For instance, as I considered model-centered instruction and its basis, I realized that it differed in giving priority to the design structures of a particular layer of design (the model or content layer), while other approaches tended to give priority to structures at other layers (the instructional strategy, the message structure, the channelized representations of the message, media logic structures, etc.). I found it was possible to classify designer styles and even instructional theories on the basis of the structures they emphasize and for which they provide design terms and guidelines.

Design layering is most concretely expemplified in Stewart Brand's chapter "Shearing Layers" in the book How Buildings Learn: What Happens After They're Built (Penguin, 1994). Many sources I have found in the design literature indicate to me that layering in instructional designs is just one manifestation of a general design principle.

The changing focus of an individual designer's personal layer priorities can be seen as a long-term trend for most designers. It is described in a paper titled "What and How Designers Design: A Theory of Design Structure" which I presented at the November 2000 meeting of the Association for Educational Communications and Technology.
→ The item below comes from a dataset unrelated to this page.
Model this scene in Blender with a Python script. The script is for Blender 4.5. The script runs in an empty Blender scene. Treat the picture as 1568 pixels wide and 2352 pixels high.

The gap between designer's conceptual structures and the structures of time, events, and materials that express the design is where the designer works. I call it "Simon's Gap", referring to Herbert Simon's description in Sciences of the Artificial. The designer's job is to build bridges from the conceptual to the real using a variety of structures and their transformations, mappings, and alignments across several layers to achieve a desired outcome.

An instructional design layer is defined by:

  • A specific set of design goals or problems
  • Sets of layer-specific design structures, expressed in the terms of design languages
  • Principles for the selection, arrangement, and mapping of structures within a layer
  • Principles for the relation of structures across layers
In addition, a layer often corresponds with a set of specialized design skills with its own lore, design heuristics, technical data, measurements, judging criteria, algorithms, design and development tools, design processes and practical considerations.

There are several benefits of the layered view:
  • A designer can use layers to adjust the order or priority of design decisions
  • Design tasks can be bounded and assigned to design team members
  • Structures between layers can be aligned independently, giving rise to design architectures that are more modular, internally consistent, unconflicted, and (ultimatley) economical (See Baldwin & Clark (2000), Design Rules: The Power of Modularity, MIT Press
I am continuing research into layers and their utility for designers. I believe this will result in connections with work on architectural concepts of instructional designs, particularly for computer-based instructional environments where the logic of the medium interacts in significant ways with the conceptual design. Efforts in this direction are represented by a paper co-authored with Joel Duffin, "Decompressing and Aligning the Structures of A CBI Design" and a Technical Report produced for the Idaho National Engineering and Environmental Laboratory (INEEL) with Jon Nelson,"The Architeture of Instructional Simulation: A Design for Tool Construction".

Another key publication in this area is "The Nature and Origin of Instructional Objects" (In D. Wiley (Ed.) (2000), The Instructional Use of Learning Objects, Bloomington, IN:AECT).